start

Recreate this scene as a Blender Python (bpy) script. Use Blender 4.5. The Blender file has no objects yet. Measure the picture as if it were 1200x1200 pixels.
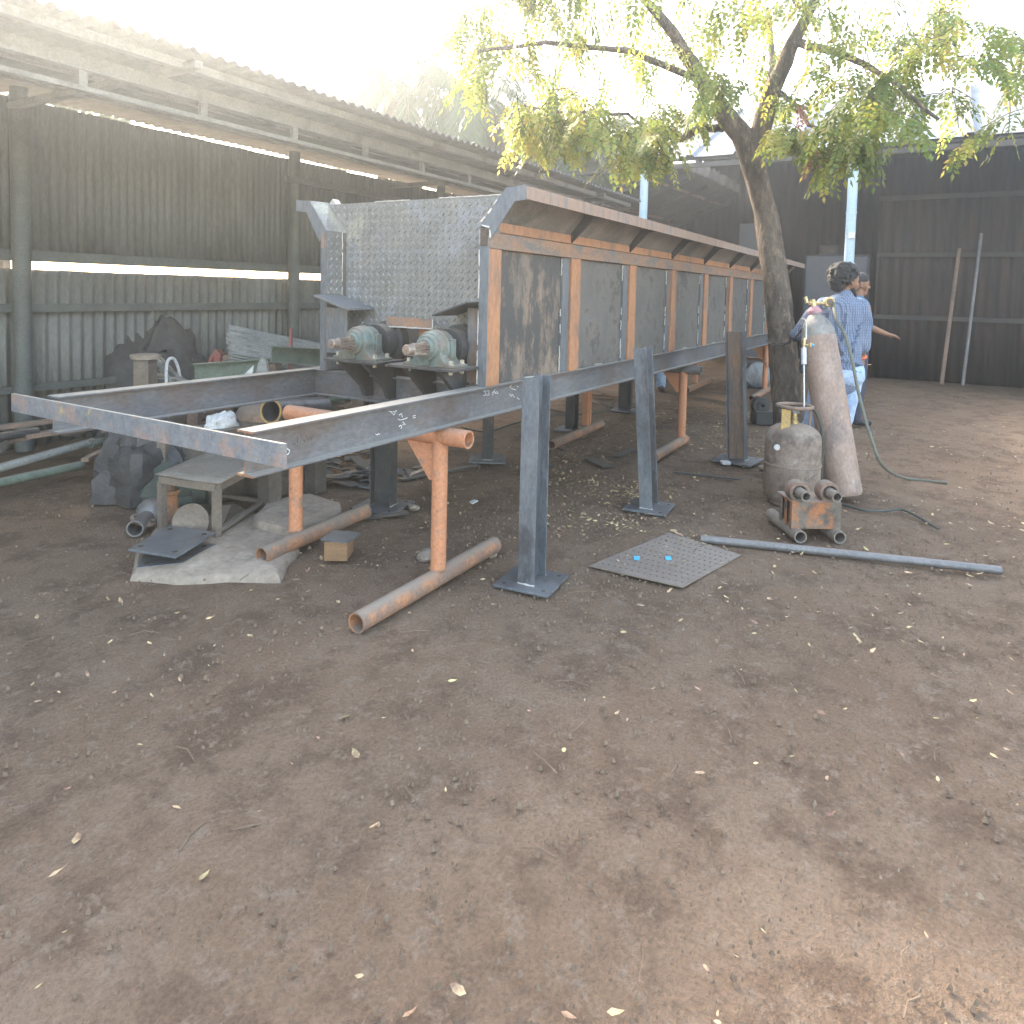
import bpy, bmesh, math, random
from mathutils import Vector, Matrix, Quaternion, noise
random.seed(7)
R = math.radians
S = bpy.context.scene
C = S.collection
# ------------------------------------------------------------------ camera
RX = Vector((0.511, -0.859, 0.023)); RU = Vector((0.037, 0.049, 0.998)); RF = Vector((0.859, 0.509, -0.057))
RF.normalize(); RU = (RU - RF*RU.dot(RF)).normalized(); RX = RF.cross(RU).normalized()
EYE = Vector((0, 0, 1.4)); FPX = 835.0
cd = bpy.data.cameras.new("camera"); cam = bpy.data.objects.new("camera", cd); C.objects.link(cam)
cam.matrix_world = Matrix(((RX.x, RU.x, -RF.x, 0), (RX.y, RU.y, -RF.y, 0), (RX.z, RU.z, -RF.z, 1.4), (0, 0, 0, 1)))
cd.sensor_width = 36; cd.lens = 36*FPX/1200; cd.shift_y = -(600-389)/1200; cd.clip_start = .05; cd.clip_end = 800
S.camera = cam
# ------------------------------------------------------------------ sky, sun, exposure
SUN_AZ = 62    # degrees from +X towards +Y : behind the left shed
SUN_EL = 31
w = bpy.data.worlds.new("World"); S.world = w; w.use_nodes = True
nt = w.node_tree; bg = nt.nodes['Background']
sky = nt.nodes.new('ShaderNodeTexSky'); sky.sky_type = 'NISHITA'; sky.sun_disc = False
sky.sun_elevation = R(SUN_EL); sky.sun_rotation = R(90-SUN_AZ)
sky.air_density = 1.0; sky.dust_density = 2.0; sky.ozone_density = 0.6
nt.links.new(sky.outputs[0], bg.inputs[0]); bg.inputs[1].default_value = 0.15
ld = bpy.data.lights.new("sun", 'SUN'); ld.energy = 2.2; ld.angle = R(10); ld.color = (1, .985, .965)
sun = bpy.data.objects.new("sun", ld); C.objects.link(sun)
sd = Vector((math.cos(R(SUN_EL))*math.cos(R(SUN_AZ)), math.cos(R(SUN_EL))*math.sin(R(SUN_AZ)), math.sin(R(SUN_EL))))
sun.rotation_euler = sd.to_track_quat('Z', 'Y').to_euler()
S.view_settings.view_transform = 'Standard'; S.view_settings.look = 'None'; S.view_settings.gamma = 1
S.view_settings.exposure = 3.28
S.view_settings.use_white_balance = True; S.view_settings.white_balance_temperature = 8300; S.view_settings.white_balance_tint = 10
S.cycles.max_bounces = 7; S.cycles.diffuse_bounces = 4; S.cycles.volume_bounces = 0; S.cycles.transparent_max_bounces = 8
S.cycles.use_denoising = True; S.cycles.sample_clamp_indirect = 4

# ------------------------------------------------------------------ measuring helpers (survey of the yard)
def ray(px, py): return RX*(px-600) + RU*(389-py) + RF*FPX
def gz(px, py, z=0.0):
    d = ray(px, py); return EYE + d*((z-1.4)/d.z)
def oy(px, py, Y):
    d = ray(px, py); return EYE + d*(Y/d.y)
def ox(px, py, X):
    d = ray(px, py); return EYE + d*(X/d.x)
def ad(px, py, dep): return EYE + ray(px, py)*(dep/FPX)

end

▸ **PROBLEM DESCRIPTION**: Print the listing above in full, exactly as written. Omit any pictures.

▸ **SOLVED PROBLEM**:
Recreate this scene as a Blender Python (bpy) script. Use Blender 4.5. The Blender file has no objects yet. Measure the picture as if it were 1200x1200 pixels.
import bpy, bmesh, math, random
from mathutils import Vector, Matrix, Quaternion, noise
random.seed(7)
R = math.radians
S = bpy.context.scene
C = S.collection
# ------------------------------------------------------------------ camera
RX = Vector((0.511, -0.859, 0.023)); RU = Vector((0.037, 0.049, 0.998)); RF = Vector((0.859, 0.509, -0.057))
RF.normalize(); RU = (RU - RF*RU.dot(RF)).normalized(); RX = RF.cross(RU).normalized()
EYE = Vector((0, 0, 1.4)); FPX = 835.0
cd = bpy.data.cameras.new("camera"); cam = bpy.data.objects.new("camera", cd); C.objects.link(cam)
cam.matrix_world = Matrix(((RX.x, RU.x, -RF.x, 0), (RX.y, RU.y, -RF.y, 0), (RX.z, RU.z, -RF.z, 1.4), (0, 0, 0, 1)))
cd.sensor_width = 36; cd.lens = 36*FPX/1200; cd.shift_y = -(600-389)/1200; cd.clip_start = .05; cd.clip_end = 800
S.camera = cam
# ------------------------------------------------------------------ sky, sun, exposure
SUN_AZ = 62    # degrees from +X towards +Y : behind the left shed
SUN_EL = 31
w = bpy.data.worlds.new("World"); S.world = w; w.use_nodes = True
nt = w.node_tree; bg = nt.nodes['Background']
sky = nt.nodes.new('ShaderNodeTexSky'); sky.sky_type = 'NISHITA'; sky.sun_disc = False
sky.sun_elevation = R(SUN_EL); sky.sun_rotation = R(90-SUN_AZ)
sky.air_density = 1.0; sky.dust_density = 2.0; sky.ozone_density = 0.6
nt.links.new(sky.outputs[0], bg.inputs[0]); bg.inputs[1].default_value = 0.15
ld = bpy.data.lights.new("sun", 'SUN'); ld.energy = 2.2; ld.angle = R(10); ld.color = (1, .985, .965)
sun = bpy.data.objects.new("sun", ld); C.objects.link(sun)
sd = Vector((math.cos(R(SUN_EL))*math.cos(R(SUN_AZ)), math.cos(R(SUN_EL))*math.sin(R(SUN_AZ)), math.sin(R(SUN_EL))))
sun.rotation_euler = sd.to_track_quat('Z', 'Y').to_euler()
S.view_settings.view_transform = 'Standard'; S.view_settings.look = 'None'; S.view_settings.gamma = 1
S.view_settings.exposure = 3.28
S.view_settings.use_white_balance = True; S.view_settings.white_balance_temperature = 8300; S.view_settings.white_balance_tint = 10
S.cycles.max_bounces = 7; S.cycles.diffuse_bounces = 4; S.cycles.volume_bounces = 0; S.cycles.transparent_max_bounces = 8
S.cycles.use_denoising = True; S.cycles.sample_clamp_indirect = 4

# ------------------------------------------------------------------ measuring helpers (survey of the yard)
def ray(px, py): return RX*(px-600) + RU*(389-py) + RF*FPX
def gz(px, py, z=0.0):
    d = ray(px, py); return EYE + d*((z-1.4)/d.z)
def oy(px, py, Y):
    d = ray(px, py); return EYE + d*(Y/d.y)
def ox(px, py, X):
    d = ray(px, py); return EYE + d*(X/d.x)
def ad(px, py, dep): return EYE + ray(px, py)*(dep/FPX)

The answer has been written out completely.